Coburn House auction ends in cliff-hanger
An unknown, would-be buyer put in the high bid of $75,000 on Boothbay's Coburn House on October 18. But negotiations were still to follow, meaning the circa 1870s bed-and-breakfast may or may not have its new owner.
Poe Cilley from Carleton Realty in Wiscasset and Bath made the high bid. She said she was there representing someone. She declined to say who.
Auctioneer Stefan Keenan of Keenan Auction Company said he could not identify the afternoon's bidders.
Unless someone goes public, whoever is behind the bid may remain a mystery a while longer. If the sale goes through, at the $75,000 or some other price, it will come out in a deed at the Lincoln County Registry of Deeds, Keenan said.
When bidding stood at $65,000, Keenan stepped away to meet with a representative for the Bank of Maine, which owns the Coburn House. When he returned, he announced the $65,000 did not meet the bank's reserve bid, and that the bank reserved the right to negotiate with the high bidder.
After Cilley bid the $75,000, a man who had made some of the lower bids asked if the reserve bid could be revealed.
It could not, Keenan said.
The same man then asked, if talks failed with the high bidder, would the bank negotiate with the second-highest one.
“I don't know what they'll do...We're here today to cut the deal,” Keenan said. “That's what we're trying to do.”
When no one bettered Cilley's bid, Keenan ended the auction and told other bidders he'd be giving them back their $10,000 deposits.
The man who had asked the questions revealed only that he lives in Sidney.
Bidding started slowly Friday. The town of Boothbay has valued the property at $387,300, Keenan told bidders and onlookers at the former Davis Island Grill in Edgecomb. The restaurant was earlier planned to be part of the auction, along with two attached condominiums. But it turned out they lacked an “as-built” floor plan at the Registry of Deeds, Keenan said.
“We're very fortunate to have found out before we sold it to somebody,” he said.
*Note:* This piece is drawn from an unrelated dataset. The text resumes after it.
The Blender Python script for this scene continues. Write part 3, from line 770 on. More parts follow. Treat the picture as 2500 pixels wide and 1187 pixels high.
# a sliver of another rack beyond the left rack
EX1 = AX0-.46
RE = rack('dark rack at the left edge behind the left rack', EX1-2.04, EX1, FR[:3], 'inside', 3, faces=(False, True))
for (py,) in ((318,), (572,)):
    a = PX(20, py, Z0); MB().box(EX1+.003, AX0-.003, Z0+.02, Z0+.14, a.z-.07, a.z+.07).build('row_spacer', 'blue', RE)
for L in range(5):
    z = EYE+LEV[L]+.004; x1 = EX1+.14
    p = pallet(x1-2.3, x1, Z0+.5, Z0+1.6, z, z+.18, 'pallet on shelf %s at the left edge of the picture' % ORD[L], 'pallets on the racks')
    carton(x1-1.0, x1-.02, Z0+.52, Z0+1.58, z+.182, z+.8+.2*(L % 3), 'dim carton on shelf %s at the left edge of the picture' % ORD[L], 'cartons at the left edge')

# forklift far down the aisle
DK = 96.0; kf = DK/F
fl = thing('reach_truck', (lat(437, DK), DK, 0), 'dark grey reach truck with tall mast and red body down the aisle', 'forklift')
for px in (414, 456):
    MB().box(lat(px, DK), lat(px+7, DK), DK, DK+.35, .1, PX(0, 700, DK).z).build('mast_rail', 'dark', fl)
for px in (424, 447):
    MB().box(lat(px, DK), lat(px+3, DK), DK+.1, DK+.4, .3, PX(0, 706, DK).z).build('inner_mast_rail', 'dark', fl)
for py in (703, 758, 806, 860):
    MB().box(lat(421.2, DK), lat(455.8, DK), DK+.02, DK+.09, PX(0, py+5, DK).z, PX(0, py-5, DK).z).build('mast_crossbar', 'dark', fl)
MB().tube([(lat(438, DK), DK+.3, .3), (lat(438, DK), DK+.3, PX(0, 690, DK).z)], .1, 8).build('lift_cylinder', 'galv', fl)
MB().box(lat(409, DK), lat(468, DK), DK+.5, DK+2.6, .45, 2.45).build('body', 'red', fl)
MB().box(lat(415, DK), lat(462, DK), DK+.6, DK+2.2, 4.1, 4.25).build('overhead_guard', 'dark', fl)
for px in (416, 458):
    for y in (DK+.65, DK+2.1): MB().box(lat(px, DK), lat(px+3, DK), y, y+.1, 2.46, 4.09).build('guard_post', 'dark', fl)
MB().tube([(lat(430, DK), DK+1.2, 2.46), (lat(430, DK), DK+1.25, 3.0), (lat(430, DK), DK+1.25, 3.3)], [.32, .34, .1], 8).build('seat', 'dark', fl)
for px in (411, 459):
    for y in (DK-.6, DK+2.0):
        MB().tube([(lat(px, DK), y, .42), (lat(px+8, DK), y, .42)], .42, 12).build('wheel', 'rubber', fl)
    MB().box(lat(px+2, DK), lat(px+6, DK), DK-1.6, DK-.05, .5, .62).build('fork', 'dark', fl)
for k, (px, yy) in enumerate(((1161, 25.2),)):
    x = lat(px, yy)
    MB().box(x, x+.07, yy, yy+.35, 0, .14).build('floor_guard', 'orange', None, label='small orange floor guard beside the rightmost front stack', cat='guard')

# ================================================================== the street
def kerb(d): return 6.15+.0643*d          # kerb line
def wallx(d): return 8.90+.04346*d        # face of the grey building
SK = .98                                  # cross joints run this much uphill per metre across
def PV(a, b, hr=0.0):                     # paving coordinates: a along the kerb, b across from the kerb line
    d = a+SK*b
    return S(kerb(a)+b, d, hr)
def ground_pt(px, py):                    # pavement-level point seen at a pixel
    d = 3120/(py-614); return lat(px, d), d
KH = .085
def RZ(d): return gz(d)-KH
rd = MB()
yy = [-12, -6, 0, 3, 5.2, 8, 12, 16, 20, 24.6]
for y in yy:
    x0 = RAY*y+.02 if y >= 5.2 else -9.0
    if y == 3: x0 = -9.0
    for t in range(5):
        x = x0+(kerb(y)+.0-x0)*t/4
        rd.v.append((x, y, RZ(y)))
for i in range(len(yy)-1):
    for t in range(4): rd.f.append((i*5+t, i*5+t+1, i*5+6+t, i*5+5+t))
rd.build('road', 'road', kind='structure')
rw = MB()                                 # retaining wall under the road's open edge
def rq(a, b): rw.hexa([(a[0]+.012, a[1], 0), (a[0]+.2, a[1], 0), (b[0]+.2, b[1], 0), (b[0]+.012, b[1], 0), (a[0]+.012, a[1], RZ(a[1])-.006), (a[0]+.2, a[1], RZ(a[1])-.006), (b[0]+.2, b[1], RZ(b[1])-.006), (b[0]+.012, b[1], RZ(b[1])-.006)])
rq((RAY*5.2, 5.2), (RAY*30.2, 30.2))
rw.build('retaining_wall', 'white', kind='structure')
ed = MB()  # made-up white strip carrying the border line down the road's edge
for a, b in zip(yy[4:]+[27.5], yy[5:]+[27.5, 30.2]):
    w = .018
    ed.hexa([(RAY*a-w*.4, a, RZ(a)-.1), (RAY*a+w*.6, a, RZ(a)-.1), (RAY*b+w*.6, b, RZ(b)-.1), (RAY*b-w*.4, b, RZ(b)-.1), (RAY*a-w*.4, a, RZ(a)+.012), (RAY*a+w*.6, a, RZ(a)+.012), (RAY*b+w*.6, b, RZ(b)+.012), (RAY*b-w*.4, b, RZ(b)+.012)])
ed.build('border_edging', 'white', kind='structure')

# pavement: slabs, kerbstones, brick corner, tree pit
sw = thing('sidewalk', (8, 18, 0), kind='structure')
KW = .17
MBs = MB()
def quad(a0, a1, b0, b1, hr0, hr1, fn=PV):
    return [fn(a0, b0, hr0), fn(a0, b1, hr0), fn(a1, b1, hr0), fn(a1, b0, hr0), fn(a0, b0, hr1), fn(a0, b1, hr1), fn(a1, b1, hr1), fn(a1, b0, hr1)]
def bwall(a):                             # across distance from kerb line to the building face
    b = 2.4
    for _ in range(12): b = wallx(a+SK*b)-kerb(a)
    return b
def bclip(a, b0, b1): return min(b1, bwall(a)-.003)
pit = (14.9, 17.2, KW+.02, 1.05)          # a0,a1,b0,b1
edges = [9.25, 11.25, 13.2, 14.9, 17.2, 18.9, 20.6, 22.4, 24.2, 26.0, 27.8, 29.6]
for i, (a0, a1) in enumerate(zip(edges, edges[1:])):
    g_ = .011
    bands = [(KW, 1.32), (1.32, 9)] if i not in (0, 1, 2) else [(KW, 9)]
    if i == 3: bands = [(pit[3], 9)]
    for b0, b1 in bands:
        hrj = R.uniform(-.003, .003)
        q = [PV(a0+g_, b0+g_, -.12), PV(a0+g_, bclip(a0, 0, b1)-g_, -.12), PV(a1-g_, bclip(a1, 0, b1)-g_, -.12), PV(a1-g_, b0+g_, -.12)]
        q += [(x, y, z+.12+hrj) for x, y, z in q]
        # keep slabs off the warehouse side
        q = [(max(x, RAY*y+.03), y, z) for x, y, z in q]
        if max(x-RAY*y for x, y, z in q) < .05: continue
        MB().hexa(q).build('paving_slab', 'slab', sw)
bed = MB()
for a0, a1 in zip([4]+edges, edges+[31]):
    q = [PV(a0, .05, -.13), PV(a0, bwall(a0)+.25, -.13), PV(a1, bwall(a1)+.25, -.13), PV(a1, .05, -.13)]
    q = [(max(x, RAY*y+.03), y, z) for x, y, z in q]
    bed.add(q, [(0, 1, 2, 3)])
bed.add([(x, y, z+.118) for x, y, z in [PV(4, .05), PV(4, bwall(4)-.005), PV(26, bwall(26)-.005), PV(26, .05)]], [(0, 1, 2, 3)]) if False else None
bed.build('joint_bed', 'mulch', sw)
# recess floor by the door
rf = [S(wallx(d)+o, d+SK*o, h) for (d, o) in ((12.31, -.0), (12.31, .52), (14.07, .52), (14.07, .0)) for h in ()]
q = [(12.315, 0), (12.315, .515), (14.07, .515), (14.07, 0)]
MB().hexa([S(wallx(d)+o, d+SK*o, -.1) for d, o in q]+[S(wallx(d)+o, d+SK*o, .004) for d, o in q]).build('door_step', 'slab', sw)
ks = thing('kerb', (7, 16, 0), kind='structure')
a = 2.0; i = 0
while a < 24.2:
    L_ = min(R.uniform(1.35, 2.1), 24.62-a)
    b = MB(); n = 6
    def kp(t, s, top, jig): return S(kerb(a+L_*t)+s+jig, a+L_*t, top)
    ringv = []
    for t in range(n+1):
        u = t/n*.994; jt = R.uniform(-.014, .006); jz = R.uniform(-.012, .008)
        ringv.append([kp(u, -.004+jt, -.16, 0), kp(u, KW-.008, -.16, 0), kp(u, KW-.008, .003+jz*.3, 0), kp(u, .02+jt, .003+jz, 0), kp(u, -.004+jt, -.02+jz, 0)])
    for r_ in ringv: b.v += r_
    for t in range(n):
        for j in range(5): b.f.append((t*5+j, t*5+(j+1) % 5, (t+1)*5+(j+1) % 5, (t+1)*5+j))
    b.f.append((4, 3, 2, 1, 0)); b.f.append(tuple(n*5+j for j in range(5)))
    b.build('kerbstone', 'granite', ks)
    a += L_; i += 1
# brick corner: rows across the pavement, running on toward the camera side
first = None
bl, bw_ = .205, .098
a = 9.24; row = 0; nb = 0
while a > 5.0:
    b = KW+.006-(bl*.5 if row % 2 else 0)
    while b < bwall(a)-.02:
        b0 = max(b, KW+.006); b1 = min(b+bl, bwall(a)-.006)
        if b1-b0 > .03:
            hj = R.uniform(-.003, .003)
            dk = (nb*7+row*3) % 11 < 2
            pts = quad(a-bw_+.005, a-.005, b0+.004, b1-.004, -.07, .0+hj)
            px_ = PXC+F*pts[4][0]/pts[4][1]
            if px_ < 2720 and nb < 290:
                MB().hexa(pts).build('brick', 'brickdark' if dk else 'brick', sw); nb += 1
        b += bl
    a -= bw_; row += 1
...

Title insurance would require that documentation, in order to avoid a dispute if there was a fire, he said.
Those three Edgecomb properties could go up for auction relatively soon, possibly in two weeks or a month, Keenan said before moving on to the Coburn House bidding.
He suggested bidding start at $200,000, then $175,000. At early bids of $25,000 and $30,000, he said, “We haven't even bought the land yet...A long way from home here, folks.”
Later in the bidding, Keenan talked up the property. “A gateway to Boothbay, nice opportunity...a lot of frontage.”
In one of his last attempts, Keenan asked the man who said he was from Sidney, “Did I mention it's only money?”
Two days earlier, the Boothbay Planning Board granted an extension for the Coburn House to operate as a bed-and-breakfast, Keenan said.
Edgecomb developer Tony Casella had said recently he planned to bid on the property and make it a single rental unit for families coming to the area for weddings.
In the Davis Isand Grill parking lot after the auction, Casella said he decided against trying to buy the Coburn House after attending a preview. Doing what he wanted with it would have taken more money than he was willing to put into it, he said.